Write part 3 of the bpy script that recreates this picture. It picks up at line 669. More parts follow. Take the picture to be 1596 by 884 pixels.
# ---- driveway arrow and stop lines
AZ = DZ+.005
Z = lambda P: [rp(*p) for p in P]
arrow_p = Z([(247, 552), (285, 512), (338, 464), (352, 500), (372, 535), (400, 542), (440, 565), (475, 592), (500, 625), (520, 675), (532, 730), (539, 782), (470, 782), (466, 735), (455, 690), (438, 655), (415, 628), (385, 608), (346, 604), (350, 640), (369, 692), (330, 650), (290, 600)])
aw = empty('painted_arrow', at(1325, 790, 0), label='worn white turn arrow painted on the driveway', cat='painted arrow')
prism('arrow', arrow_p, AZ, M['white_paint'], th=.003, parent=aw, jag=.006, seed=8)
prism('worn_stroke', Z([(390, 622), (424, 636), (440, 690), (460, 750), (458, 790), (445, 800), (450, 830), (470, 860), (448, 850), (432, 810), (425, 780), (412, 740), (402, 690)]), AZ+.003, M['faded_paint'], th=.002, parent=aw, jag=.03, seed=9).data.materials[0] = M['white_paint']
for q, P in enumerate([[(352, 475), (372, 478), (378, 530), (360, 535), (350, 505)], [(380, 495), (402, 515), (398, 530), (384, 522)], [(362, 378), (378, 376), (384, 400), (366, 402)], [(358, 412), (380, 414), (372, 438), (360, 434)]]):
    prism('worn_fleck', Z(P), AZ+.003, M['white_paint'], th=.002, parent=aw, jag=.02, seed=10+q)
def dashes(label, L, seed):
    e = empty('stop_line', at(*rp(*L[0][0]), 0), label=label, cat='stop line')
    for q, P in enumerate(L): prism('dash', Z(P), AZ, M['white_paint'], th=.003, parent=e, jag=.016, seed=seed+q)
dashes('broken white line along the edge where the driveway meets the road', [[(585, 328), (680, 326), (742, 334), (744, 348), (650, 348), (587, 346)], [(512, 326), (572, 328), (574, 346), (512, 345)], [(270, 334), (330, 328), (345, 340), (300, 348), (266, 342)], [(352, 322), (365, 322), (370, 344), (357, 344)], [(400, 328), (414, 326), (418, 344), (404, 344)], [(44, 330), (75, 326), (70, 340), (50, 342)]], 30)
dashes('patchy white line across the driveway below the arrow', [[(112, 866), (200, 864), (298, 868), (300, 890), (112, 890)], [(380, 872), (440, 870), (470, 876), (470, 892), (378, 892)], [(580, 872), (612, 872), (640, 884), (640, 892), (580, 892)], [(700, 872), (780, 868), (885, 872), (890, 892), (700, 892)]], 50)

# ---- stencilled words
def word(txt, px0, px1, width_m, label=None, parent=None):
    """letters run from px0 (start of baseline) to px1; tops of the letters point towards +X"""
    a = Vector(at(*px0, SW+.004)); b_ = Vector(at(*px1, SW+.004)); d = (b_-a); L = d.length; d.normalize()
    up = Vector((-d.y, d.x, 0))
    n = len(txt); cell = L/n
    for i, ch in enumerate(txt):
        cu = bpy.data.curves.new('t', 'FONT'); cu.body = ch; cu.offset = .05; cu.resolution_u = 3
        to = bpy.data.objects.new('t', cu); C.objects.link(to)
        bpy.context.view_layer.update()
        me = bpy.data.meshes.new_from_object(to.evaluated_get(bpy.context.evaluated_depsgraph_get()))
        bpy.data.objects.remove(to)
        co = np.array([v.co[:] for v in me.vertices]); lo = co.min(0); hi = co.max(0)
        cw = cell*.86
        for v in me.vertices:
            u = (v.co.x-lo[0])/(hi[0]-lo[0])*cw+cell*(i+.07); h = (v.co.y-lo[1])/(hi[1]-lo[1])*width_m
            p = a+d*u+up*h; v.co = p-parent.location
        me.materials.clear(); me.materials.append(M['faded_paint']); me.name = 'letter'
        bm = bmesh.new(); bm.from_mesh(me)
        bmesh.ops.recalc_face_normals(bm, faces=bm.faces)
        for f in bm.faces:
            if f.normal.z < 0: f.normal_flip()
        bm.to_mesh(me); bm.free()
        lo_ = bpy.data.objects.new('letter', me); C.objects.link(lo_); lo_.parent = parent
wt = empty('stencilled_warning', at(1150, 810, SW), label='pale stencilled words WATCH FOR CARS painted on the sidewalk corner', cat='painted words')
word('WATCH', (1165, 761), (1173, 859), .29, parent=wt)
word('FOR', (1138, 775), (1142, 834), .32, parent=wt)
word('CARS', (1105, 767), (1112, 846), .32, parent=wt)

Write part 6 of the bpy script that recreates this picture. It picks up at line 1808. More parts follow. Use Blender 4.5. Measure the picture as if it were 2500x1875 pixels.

::::::::::

Select every line in the records above that contains the word "follow".

Write part 3 of the bpy script that recreates this picture. It picks up at line 669. More parts follow. Take the picture to be 1596 by 884 pixels.
Write part 6 of the bpy script that recreates this picture. It picks up at line 1808. More parts follow. Use Blender 4.5. Measure the picture as if it were 2500x1875 pixels.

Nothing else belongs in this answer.